When pressed on the potential withdrawal of international financing, the President did not flinch. “I believe that multilateral institutions should avoid getting into cultural matters. This is a diverse world. We have different cultures, and so I don’t think multilateral institutions should include, you know, cultural imposition as part of their mandate. I don’t agree with that,” he told Bloomberg TV. On the prospect of losing funding, he was equally direct: “If they decide to pull it, well, it’s their prerogative.”
It is a position that commands a certain respect for its consistency, but one that will be tested sharply if the financial consequences materialise.
The deeper question
What makes this bill so difficult to discuss honestly in Ghana is the way it collapses several separate conversations into one. There is a conversation about culture and sovereignty, Ghana’s right to legislate according to its own values without external pressure. There is a conversation about constitutional rights, whether a law can criminalise identity without violating the protections every Ghanaian citizen is guaranteed. There is a conversation about economic reality, whether a nation recovering from a fiscal crisis can afford the consequences of international isolation. And underneath all of it, there is the conversation about the human beings this bill directly affects, Ghanaians who were born here, who pay taxes here, who love their country, and who now face the prospect of imprisonment simply for who they are.

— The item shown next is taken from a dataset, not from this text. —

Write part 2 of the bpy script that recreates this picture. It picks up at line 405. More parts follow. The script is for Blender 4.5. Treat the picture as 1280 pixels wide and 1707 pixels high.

The bill remains one of the most divisive social and political issues in Ghana, generating strong reactions from religious groups, politicians, rights advocates, and the international community. That much is beyond dispute.
What is also beyond dispute is that the bill now sits on President Mahama’s desk, waiting. The next move is his, and whatever decision he makes will define not just his legacy, but the kind of nation Ghana chooses to be at this particular crossroads in its history.
A nation at a crossroads
Ghana has navigated difficult crossroads before. It has emerged from military rule, rebuilt democratic institutions, and earned a reputation on the continent as a beacon of stability. That reputation was not built overnight, and it will not be destroyed overnight either. But reputations, like trust, are easier to lose than to rebuild.
The Human Sexual Rights and Family Values Bill is now more than a piece of legislation. It is a statement about values, about priorities, about who belongs in Ghana and on what terms. Reasonable people can disagree about the answers. But every Ghanaian, at home or abroad, deserves to understand exactly what is being decided in their name.
The bill has been passed. The President has promised to sign it. The international community is watching. The economy is fragile. And somewhere in all of that, between the sermons and the spreadsheets, between the parliament floor and the London town halls, are real people whose lives will be shaped by what happens next.
Ghana deserves that conversation. All of it. Honestly.